_Dataset extract_:
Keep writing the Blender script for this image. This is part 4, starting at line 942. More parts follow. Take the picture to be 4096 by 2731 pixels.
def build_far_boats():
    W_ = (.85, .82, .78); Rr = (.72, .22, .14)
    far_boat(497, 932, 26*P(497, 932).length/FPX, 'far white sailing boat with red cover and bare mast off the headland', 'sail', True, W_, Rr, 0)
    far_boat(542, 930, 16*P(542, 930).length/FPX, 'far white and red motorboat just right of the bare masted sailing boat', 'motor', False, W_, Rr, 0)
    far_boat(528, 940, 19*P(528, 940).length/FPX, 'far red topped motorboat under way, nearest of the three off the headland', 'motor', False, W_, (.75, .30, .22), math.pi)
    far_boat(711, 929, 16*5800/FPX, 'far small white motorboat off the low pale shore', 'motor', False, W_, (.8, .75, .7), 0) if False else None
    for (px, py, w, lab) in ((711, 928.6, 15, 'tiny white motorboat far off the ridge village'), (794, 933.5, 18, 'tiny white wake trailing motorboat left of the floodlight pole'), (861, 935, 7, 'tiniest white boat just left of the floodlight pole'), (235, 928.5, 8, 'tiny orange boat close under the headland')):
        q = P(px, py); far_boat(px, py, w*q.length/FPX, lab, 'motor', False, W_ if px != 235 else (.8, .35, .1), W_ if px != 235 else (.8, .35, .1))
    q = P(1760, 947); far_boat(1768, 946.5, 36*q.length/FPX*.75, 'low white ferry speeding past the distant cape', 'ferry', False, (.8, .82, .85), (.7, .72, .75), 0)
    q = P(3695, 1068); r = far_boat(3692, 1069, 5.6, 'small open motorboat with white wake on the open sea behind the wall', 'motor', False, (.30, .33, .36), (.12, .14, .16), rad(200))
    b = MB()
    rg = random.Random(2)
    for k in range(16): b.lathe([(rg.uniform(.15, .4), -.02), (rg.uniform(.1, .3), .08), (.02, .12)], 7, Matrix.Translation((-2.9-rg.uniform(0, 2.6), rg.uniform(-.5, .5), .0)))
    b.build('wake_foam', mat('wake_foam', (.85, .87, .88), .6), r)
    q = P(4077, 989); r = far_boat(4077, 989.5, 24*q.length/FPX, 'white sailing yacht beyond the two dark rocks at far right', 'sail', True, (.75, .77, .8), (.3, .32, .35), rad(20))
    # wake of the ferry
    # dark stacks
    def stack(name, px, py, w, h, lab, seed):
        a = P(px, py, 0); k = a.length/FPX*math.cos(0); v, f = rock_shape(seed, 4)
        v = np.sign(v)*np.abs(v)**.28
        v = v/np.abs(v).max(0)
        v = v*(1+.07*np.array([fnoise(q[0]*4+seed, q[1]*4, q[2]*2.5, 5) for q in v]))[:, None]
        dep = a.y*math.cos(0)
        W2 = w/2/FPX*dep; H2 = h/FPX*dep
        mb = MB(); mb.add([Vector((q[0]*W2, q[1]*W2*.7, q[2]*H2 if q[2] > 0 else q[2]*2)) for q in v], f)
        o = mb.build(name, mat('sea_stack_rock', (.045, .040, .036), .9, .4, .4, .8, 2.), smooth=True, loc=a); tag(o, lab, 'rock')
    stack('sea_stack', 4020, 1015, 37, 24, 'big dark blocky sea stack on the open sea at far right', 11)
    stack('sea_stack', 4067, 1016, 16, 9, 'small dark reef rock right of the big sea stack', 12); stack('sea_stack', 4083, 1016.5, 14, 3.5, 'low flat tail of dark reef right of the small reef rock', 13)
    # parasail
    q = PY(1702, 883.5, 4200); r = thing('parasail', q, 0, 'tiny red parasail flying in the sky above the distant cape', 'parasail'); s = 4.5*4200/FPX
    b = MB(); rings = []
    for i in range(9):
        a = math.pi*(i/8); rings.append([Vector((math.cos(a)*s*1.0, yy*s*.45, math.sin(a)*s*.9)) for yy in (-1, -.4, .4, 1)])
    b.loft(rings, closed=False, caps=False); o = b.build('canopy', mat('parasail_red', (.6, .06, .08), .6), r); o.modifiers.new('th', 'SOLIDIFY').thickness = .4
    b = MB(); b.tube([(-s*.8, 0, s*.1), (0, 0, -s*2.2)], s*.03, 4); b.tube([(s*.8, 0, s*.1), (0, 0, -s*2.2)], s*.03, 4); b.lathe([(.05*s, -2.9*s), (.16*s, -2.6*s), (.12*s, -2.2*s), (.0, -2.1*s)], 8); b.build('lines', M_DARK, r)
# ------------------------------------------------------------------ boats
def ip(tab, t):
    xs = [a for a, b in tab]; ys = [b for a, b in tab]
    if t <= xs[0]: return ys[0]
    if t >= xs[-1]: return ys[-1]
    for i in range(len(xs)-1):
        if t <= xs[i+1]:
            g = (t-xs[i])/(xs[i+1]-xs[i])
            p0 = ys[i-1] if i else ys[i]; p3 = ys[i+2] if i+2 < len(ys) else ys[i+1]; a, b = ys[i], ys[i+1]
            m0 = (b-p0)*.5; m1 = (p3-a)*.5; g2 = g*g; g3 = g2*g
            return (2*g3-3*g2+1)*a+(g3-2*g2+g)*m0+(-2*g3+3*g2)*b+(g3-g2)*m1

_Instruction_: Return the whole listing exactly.

_Worked answer_:
Keep writing the Blender script for this image. This is part 4, starting at line 942. More parts follow. Take the picture to be 4096 by 2731 pixels.
def build_far_boats():
    W_ = (.85, .82, .78); Rr = (.72, .22, .14)
    far_boat(497, 932, 26*P(497, 932).length/FPX, 'far white sailing boat with red cover and bare mast off the headland', 'sail', True, W_, Rr, 0)
    far_boat(542, 930, 16*P(542, 930).length/FPX, 'far white and red motorboat just right of the bare masted sailing boat', 'motor', False, W_, Rr, 0)
    far_boat(528, 940, 19*P(528, 940).length/FPX, 'far red topped motorboat under way, nearest of the three off the headland', 'motor', False, W_, (.75, .30, .22), math.pi)
    far_boat(711, 929, 16*5800/FPX, 'far small white motorboat off the low pale shore', 'motor', False, W_, (.8, .75, .7), 0) if False else None
    for (px, py, w, lab) in ((711, 928.6, 15, 'tiny white motorboat far off the ridge village'), (794, 933.5, 18, 'tiny white wake trailing motorboat left of the floodlight pole'), (861, 935, 7, 'tiniest white boat just left of the floodlight pole'), (235, 928.5, 8, 'tiny orange boat close under the headland')):
        q = P(px, py); far_boat(px, py, w*q.length/FPX, lab, 'motor', False, W_ if px != 235 else (.8, .35, .1), W_ if px != 235 else (.8, .35, .1))
    q = P(1760, 947); far_boat(1768, 946.5, 36*q.length/FPX*.75, 'low white ferry speeding past the distant cape', 'ferry', False, (.8, .82, .85), (.7, .72, .75), 0)
    q = P(3695, 1068); r = far_boat(3692, 1069, 5.6, 'small open motorboat with white wake on the open sea behind the wall', 'motor', False, (.30, .33, .36), (.12, .14, .16), rad(200))
    b = MB()
    rg = random.Random(2)
    for k in range(16): b.lathe([(rg.uniform(.15, .4), -.02), (rg.uniform(.1, .3), .08), (.02, .12)], 7, Matrix.Translation((-2.9-rg.uniform(0, 2.6), rg.uniform(-.5, .5), .0)))
    b.build('wake_foam', mat('wake_foam', (.85, .87, .88), .6), r)
    q = P(4077, 989); r = far_boat(4077, 989.5, 24*q.length/FPX, 'white sailing yacht beyond the two dark rocks at far right', 'sail', True, (.75, .77, .8), (.3, .32, .35), rad(20))
    # wake of the ferry
    # dark stacks
    def stack(name, px, py, w, h, lab, seed):
        a = P(px, py, 0); k = a.length/FPX*math.cos(0); v, f = rock_shape(seed, 4)
        v = np.sign(v)*np.abs(v)**.28
        v = v/np.abs(v).max(0)
        v = v*(1+.07*np.array([fnoise(q[0]*4+seed, q[1]*4, q[2]*2.5, 5) for q in v]))[:, None]
        dep = a.y*math.cos(0)
        W2 = w/2/FPX*dep; H2 = h/FPX*dep
        mb = MB(); mb.add([Vector((q[0]*W2, q[1]*W2*.7, q[2]*H2 if q[2] > 0 else q[2]*2)) for q in v], f)
        o = mb.build(name, mat('sea_stack_rock', (.045, .040, .036), .9, .4, .4, .8, 2.), smooth=True, loc=a); tag(o, lab, 'rock')
    stack('sea_stack', 4020, 1015, 37, 24, 'big dark blocky sea stack on the open sea at far right', 11)
    stack('sea_stack', 4067, 1016, 16, 9, 'small dark reef rock right of the big sea stack', 12); stack('sea_stack', 4083, 1016.5, 14, 3.5, 'low flat tail of dark reef right of the small reef rock', 13)
    # parasail
    q = PY(1702, 883.5, 4200); r = thing('parasail', q, 0, 'tiny red parasail flying in the sky above the distant cape', 'parasail'); s = 4.5*4200/FPX
    b = MB(); rings = []
    for i in range(9):
        a = math.pi*(i/8); rings.append([Vector((math.cos(a)*s*1.0, yy*s*.45, math.sin(a)*s*.9)) for yy in (-1, -.4, .4, 1)])
    b.loft(rings, closed=False, caps=False); o = b.build('canopy', mat('parasail_red', (.6, .06, .08), .6), r); o.modifiers.new('th', 'SOLIDIFY').thickness = .4
    b = MB(); b.tube([(-s*.8, 0, s*.1), (0, 0, -s*2.2)], s*.03, 4); b.tube([(s*.8, 0, s*.1), (0, 0, -s*2.2)], s*.03, 4); b.lathe([(.05*s, -2.9*s), (.16*s, -2.6*s), (.12*s, -2.2*s), (.0, -2.1*s)], 8); b.build('lines', M_DARK, r)
# ------------------------------------------------------------------ boats
def ip(tab, t):
    xs = [a for a, b in tab]; ys = [b for a, b in tab]
    if t <= xs[0]: return ys[0]
    if t >= xs[-1]: return ys[-1]
    for i in range(len(xs)-1):
        if t <= xs[i+1]:
            g = (t-xs[i])/(xs[i+1]-xs[i])
            p0 = ys[i-1] if i else ys[i]; p3 = ys[i+2] if i+2 < len(ys) else ys[i+1]; a, b = ys[i], ys[i+1]
            m0 = (b-p0)*.5; m1 = (p3-a)*.5; g2 = g*g; g3 = g2*g
            return (2*g3-3*g2+1)*a+(g3-2*g2+g)*m0+(-2*g3+3*g2)*b+(g3-g2)*m1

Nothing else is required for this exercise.